Please give the count of lines holding the string "scene" and nothing besides.

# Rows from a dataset
:::

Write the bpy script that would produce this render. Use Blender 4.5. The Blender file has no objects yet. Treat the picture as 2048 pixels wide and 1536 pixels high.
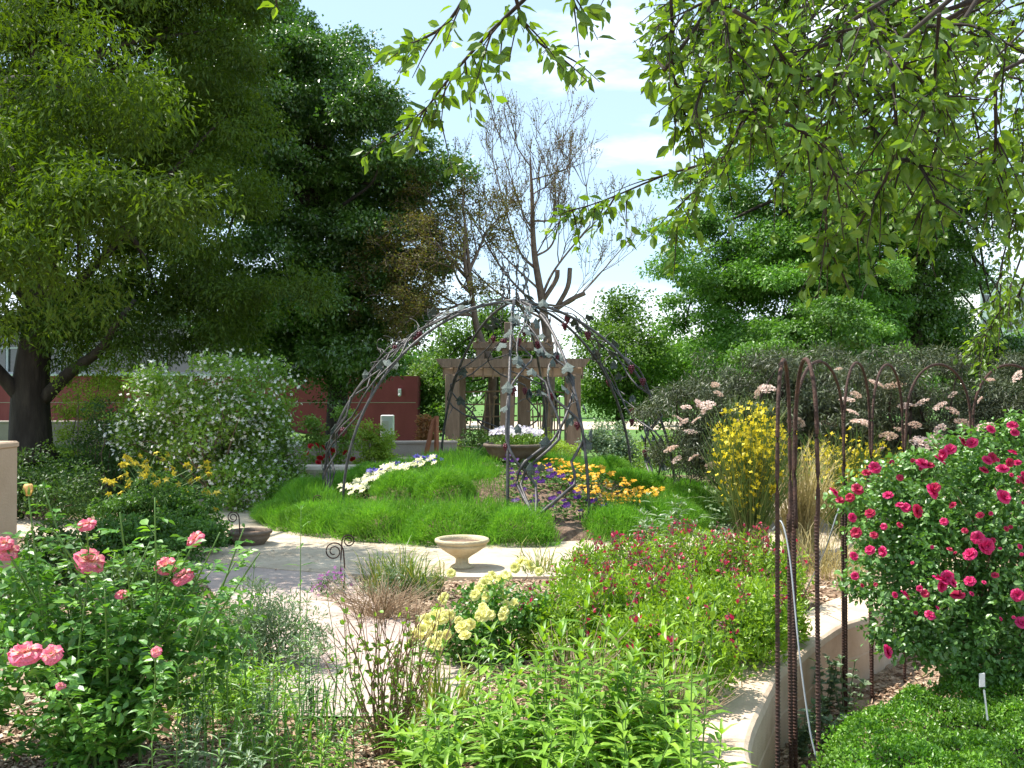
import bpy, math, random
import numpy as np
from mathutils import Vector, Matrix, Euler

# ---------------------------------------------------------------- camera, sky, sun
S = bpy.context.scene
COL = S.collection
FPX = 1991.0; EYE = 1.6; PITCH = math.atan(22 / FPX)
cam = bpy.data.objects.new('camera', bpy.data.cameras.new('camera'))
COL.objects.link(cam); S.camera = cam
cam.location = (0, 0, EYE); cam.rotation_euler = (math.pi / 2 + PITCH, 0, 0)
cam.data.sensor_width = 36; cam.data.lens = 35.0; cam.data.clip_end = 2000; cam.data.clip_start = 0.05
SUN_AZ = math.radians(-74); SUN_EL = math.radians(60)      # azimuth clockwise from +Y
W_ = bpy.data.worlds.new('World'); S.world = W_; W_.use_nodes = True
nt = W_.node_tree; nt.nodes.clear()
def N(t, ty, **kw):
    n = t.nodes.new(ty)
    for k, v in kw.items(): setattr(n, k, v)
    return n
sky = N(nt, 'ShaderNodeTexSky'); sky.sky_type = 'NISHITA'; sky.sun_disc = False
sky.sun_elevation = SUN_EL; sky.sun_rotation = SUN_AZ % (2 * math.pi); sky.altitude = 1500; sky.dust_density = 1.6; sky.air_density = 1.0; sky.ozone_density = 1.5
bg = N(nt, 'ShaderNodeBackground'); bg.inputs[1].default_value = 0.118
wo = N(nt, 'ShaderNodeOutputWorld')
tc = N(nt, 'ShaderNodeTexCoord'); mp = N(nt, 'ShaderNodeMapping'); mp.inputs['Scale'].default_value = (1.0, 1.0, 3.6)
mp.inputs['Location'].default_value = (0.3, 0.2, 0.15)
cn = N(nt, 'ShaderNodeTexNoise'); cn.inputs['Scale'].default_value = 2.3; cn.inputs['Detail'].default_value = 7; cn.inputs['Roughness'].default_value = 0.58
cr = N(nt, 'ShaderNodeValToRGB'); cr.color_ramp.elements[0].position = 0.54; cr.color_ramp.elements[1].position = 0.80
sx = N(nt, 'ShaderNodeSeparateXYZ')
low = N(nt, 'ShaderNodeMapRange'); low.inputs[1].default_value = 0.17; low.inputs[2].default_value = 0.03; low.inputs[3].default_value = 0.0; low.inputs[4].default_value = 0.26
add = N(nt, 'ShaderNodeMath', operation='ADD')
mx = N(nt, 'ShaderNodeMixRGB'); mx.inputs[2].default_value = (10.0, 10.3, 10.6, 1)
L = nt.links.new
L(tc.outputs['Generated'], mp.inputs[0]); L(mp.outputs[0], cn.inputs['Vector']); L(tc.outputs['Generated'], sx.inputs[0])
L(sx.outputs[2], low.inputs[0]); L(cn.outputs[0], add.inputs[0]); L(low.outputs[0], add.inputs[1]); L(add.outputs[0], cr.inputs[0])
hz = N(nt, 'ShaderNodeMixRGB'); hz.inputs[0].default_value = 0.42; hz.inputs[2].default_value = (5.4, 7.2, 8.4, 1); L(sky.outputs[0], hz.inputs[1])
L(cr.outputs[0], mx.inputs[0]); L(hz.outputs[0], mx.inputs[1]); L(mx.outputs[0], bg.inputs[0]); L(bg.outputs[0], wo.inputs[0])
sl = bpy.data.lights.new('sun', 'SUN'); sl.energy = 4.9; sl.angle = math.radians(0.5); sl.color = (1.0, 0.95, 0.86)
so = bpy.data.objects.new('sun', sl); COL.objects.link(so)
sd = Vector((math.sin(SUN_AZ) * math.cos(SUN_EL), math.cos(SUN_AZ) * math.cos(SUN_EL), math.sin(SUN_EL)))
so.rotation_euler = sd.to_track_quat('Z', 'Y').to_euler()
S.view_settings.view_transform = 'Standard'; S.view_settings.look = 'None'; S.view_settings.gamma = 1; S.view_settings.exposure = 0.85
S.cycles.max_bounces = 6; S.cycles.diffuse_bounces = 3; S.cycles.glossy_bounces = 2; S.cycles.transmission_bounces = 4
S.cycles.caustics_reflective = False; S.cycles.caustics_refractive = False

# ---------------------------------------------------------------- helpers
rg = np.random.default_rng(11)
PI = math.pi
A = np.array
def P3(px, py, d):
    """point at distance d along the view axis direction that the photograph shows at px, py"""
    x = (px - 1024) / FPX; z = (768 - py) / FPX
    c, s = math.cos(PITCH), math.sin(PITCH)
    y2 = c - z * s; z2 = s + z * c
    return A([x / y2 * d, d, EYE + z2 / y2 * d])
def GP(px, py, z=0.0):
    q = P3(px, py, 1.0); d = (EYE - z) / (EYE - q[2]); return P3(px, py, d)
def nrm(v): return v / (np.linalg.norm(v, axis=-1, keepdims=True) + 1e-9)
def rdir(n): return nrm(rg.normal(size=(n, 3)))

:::

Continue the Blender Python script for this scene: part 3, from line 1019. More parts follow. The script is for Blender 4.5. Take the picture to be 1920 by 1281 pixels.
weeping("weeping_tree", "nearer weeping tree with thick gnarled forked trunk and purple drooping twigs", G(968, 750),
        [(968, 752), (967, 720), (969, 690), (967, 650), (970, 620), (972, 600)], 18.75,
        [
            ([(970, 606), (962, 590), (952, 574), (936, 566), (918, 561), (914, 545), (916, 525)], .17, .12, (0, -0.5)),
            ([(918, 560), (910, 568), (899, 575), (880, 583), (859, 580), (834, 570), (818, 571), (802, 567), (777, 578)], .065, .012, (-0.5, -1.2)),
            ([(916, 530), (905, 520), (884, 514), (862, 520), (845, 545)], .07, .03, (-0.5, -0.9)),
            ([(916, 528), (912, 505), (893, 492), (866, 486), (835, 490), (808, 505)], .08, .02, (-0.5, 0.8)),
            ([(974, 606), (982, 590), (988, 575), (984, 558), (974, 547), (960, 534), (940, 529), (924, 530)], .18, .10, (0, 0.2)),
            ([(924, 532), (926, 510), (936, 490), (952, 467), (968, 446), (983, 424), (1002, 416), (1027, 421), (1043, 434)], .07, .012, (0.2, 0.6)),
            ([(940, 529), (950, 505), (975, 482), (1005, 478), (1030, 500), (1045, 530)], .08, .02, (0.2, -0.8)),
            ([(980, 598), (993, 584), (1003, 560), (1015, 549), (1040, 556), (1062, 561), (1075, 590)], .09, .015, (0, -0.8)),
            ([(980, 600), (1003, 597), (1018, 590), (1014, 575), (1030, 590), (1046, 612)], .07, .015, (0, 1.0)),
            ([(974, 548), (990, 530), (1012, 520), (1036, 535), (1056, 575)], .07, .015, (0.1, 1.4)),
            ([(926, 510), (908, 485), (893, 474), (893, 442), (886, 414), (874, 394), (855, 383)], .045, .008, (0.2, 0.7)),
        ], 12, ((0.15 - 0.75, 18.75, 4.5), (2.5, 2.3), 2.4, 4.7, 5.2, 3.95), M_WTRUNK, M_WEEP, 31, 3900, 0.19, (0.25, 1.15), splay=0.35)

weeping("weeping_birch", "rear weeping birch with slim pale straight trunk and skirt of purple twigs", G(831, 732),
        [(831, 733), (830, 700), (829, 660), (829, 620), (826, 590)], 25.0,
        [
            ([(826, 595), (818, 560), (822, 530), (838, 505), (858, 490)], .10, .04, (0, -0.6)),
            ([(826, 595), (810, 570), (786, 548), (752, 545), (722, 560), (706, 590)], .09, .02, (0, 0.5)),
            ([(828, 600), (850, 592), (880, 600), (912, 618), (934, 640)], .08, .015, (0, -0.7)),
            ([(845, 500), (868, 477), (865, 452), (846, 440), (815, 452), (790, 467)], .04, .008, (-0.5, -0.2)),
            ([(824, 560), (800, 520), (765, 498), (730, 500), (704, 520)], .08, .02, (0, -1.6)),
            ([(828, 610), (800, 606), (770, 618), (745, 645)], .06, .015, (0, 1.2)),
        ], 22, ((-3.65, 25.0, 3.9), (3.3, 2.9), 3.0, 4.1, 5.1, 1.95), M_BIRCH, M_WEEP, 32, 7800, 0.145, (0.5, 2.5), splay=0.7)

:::

# Final answer
2